In Joshua chapter five, God has just taken the Israelites across the Jordan River. The people build a memorial with stones and Joshua says to the people, “In the future your children will ask. ‘What do these stones mean?’ Then you can tell them, ‘This is where the Israelites crossed the Jordan on dry ground. For the Lord your God dried up the river right before your eyes, and he kept it dry until you were all across... He did this so all the nations of the earth might know that Lord’s hand is powerful...”
The people of the other kingdoms had heard of these miracles and were terrified of the Israelites because God had given them their land. Once the entire population was across the river, God told Joshua to circumcise all of the men. “Joshua had to circumcise them because all the men who were old enough to fight in battle when they left Egypt had died in the wilderness. Those who left Egypt had all been circumcised, but none of those born after the Exodus had been circumcised. The Israelites had traveled in the wilderness for forty years until all the men who were old enough to fight in battle when they left Egypt had died. For they had disobeyed the Lord, and the lord vowed he would not let them enter the land he had sworn to give us - a land flowing with milk and honey.”
Once all of the men had been circumcised, the Lord said to Joshua, “‘Today I have rolled away the shame of your slavery in Egypt’... While the Israelites were camped at Gilgal on the plains of Jericho, they celebrated Passover on the evening of the fourteenth day of the first month. The very next day they began to eat unleavened bread and roasted grain harvested from the land. No manna appeared on the day that they first ate the crops from the land, and it was never seen again.
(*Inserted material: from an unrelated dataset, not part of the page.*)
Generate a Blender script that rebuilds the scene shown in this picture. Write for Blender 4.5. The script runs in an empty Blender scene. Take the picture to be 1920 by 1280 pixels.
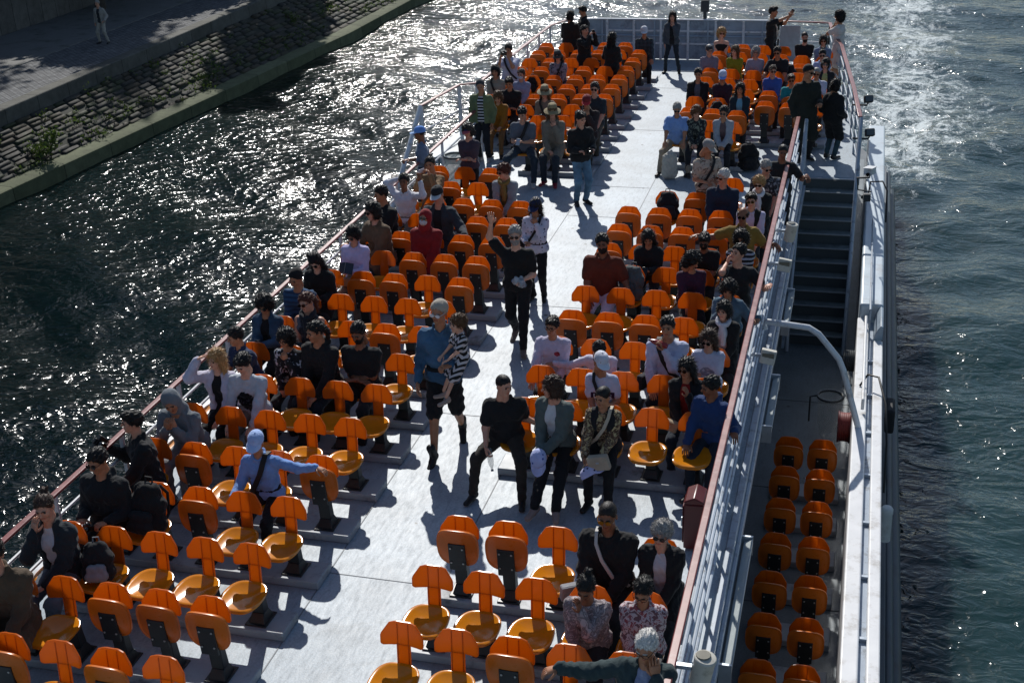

So from that time on the Israelites ate from the crops of Canaan.”
Ok, so stay with me... I was really moved by this passage. God rescues the people from slavery in Egypt. He takes them across the Red Sea in a miraculous event and provides manna for them to eat so that they may survive. He tries to give them the Promised Land, but then they had to wander the wilderness for forty years because when God tried to give them the Promised Land, they did not trust him. They were afraid. As a consequence, the men that were meant to fight and conquer the land would all die in the wilderness, never able to see what God had promised to them. But God’s covenant with the people still remains. Once they were gone, God takes the people across the Jordan River just as he did with the previous generation at the Red Sea. Once they have all crossed and the men are circumcised, God declares that he has formally removed their shame. It is then that they celebrate Passover (which celebrates God’s rescue of the people from Egypt).
I think that it is so incredible how God had a specific plan for the Israelites and even the people’s refusal to participate in it could not thwart the will of God. I love that it is in the fulfillment of His promise that their shame is removed and once it is removed, the land that God gave them is what provides their sustenance; the manna is no longer needed. He recreates the “crossing” for the new generation because it is a supernatural and symbolic act that “circumcises” the people from the previous generation so that they can move into God’s promise for them.
I feel like I am crossing the Jordan, entering the Promised Land of my own life. I am in this place where I am realizing God’s intention toward me and his will for my life and that it is up to me to trust Him and cross the Jordan. Once I do, it is me, through God’s kindness, who conquers the land lives off of it. I am not visiting the Promised Land, I live here. This is my home.